The Invisible Killer by Gary Fuller

Author:Gary Fuller
Language: eng
Format: epub
Publisher: Melville House
Published: 2019-03-18T16:00:00+00:00


Chapter 11

Wood-burning—the most natural way to heat my home?

Beneath the radar, an old problem returned to Europe in the twenty-first century. Gone are home fireplaces fueled by coal. Instead, browse through the home-style magazines at your newsstand or watch interior design programs on television and you will see beautifully decorated living rooms complete with a roaring wood fire. This must-have design feature comes at an environmental cost.

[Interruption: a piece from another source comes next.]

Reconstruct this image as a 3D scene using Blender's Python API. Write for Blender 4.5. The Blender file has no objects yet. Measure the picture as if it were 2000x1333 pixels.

The rediscovery of wood-burning in the cities of northwest Europe can be traced to Paris. In 2005, Olivier Favez was a young student researching for his PhD when he struck upon something unusual and worrying.1 He was measuring air pollution on the edge of Paris’s Parc de Choisy.*1 Typical of the small parks and green spaces that add to Paris’s character, the Parc de Choisy has formal paths and lines of trees, fountains and a playground. On one side is a large brick building that houses the city’s public health laboratories, from whose roof Favez was taking measurements. Unsurprisingly his instruments told him that the air contained lots of soot from diesel traffic. But Favez noticed another pattern, one that had been seen before but that he did not expect to find in the center of the French capital. The instrument had been used previously in Alpine valleys, where wood-burning has a serious impact on air pollution, so Favez recognized the signal right away. But if it was correct then somehow wood-burning was a serious problem in Paris too. Favez continued his measurements for five weeks and each night, especially on weekends, he saw air pollution from wood-burning. It looked as if wood smoke was adding an extra 10 to 20 percent to the city’s particle pollution. Not only this, but the wood-burning pollution was coming from within the city itself, not drifting in from the countryside.

Gradually traces of wood-burning were found in the air in other major cities in Western Europe, often when scientists were looking for something else. In 2010, I was working in Paris as part of an international advisory panel on the city’s air pollution. The panel was led by Martin Lutz, who had formerly worked in the European Commission and was now heading the air pollution section of the Berlin city government. We were looking carefully at Favez’s data and new measurements that were also showing a widespread wood-burning problem. We all began to think of our home cities and how widespread the issue could be. In one memorable meeting, Lutz declared confidently that wood-burning was not a problem in his city. He underestimated the new popularity of home fires.

Unknown to all of us, back in Berlin, PhD student Sandra Wagener was investigating how the city’s trees and plants affect its air pollution.2 She collected particle samples from the air in three different parts of the city and took them back to her laboratory for analysis. One of the chemicals that she looked for was a sugar called levoglucosan. In much the same way that caramelizing onions makes them taste sweet, levoglucosan is released when wood is burnt.